Quant au juge, il ne va pas plus loin que ce que lui permet le flou des textes. Les traités ne sont pas si clairs sur un certain nombre de sujets, notamment le traité sur l'Union européenne en ce qui concerne la répartition des compétences. Si les États considèrent que la Cour va trop loin, il faut modifier les traités de manière à être plus clairs sur la répartition des compétences et sur le principe de subsidiarité.
Toutes choses égales par ailleurs, la loi elle-même n'est pas toujours si claire que cela. Même avec ses décrets d'application, la loi ne peut pas envisager toutes les questions. Nous sommes bien contents que le juge vienne combler les vides juridiques qui ne manqueraient pas d'exister s'il n'était pas là, pour des raisons d'interprétation mais aussi pour des raisons liées au fait que le législateur ne peut pas penser à toutes les situations concrètes qui vont naître des décisions qu'il prend.

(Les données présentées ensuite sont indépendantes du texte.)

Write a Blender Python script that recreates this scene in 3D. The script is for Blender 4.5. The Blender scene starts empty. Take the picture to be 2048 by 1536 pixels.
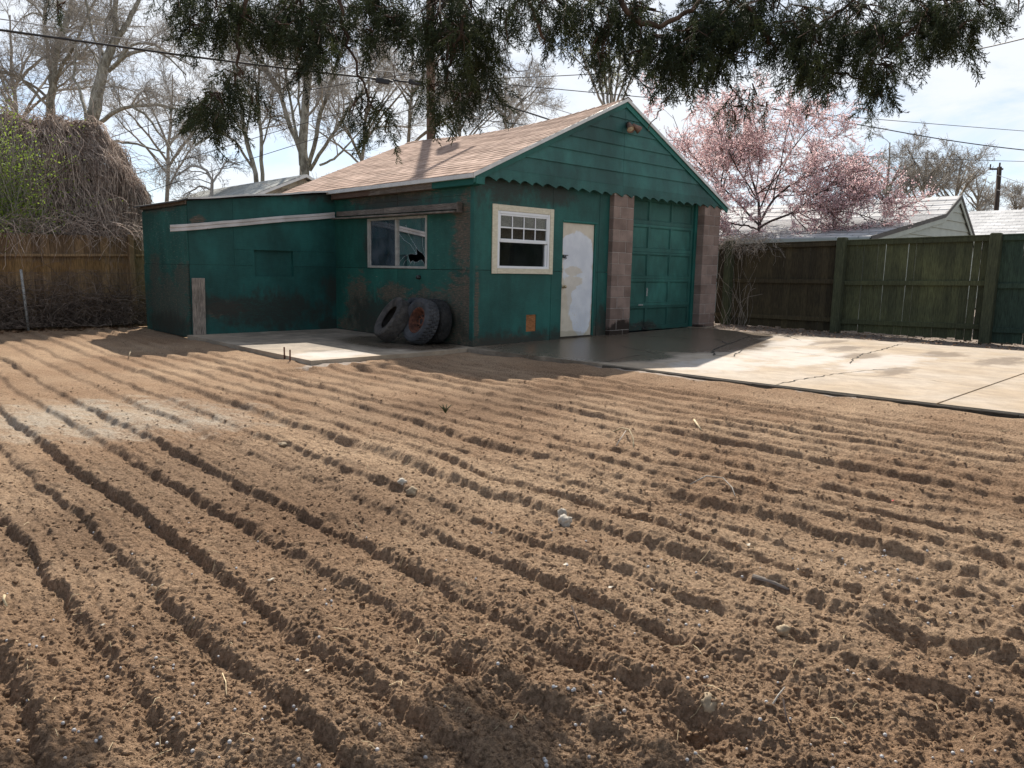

L'enjeu est de savoir comment nous pouvons participer à la construction du droit européen et comment la France peut être plus influente. Il nous faut connaître davantage ce droit, nous y former, y compris dans les facultés, le maitriser et le mobiliser. Il est nécessaire d'être proactif dans le processus permanent de construction du droit. Le Gouvernement, le Parlement et le juge disposent de nombreux moyens juridiques et politiques pour contester certaines décisions, comme l'article 88-6 qui permet aux parlements nationaux de contrôler la subsidiarité. Nous devons mettre en oeuvre tous ces moyens et nous mobiliser fortement pour coconstruire le droit européen. Ce dernier est une construction commune et les habitudes ou les traditions d'un État ne signifient pas qu'il a toujours raison.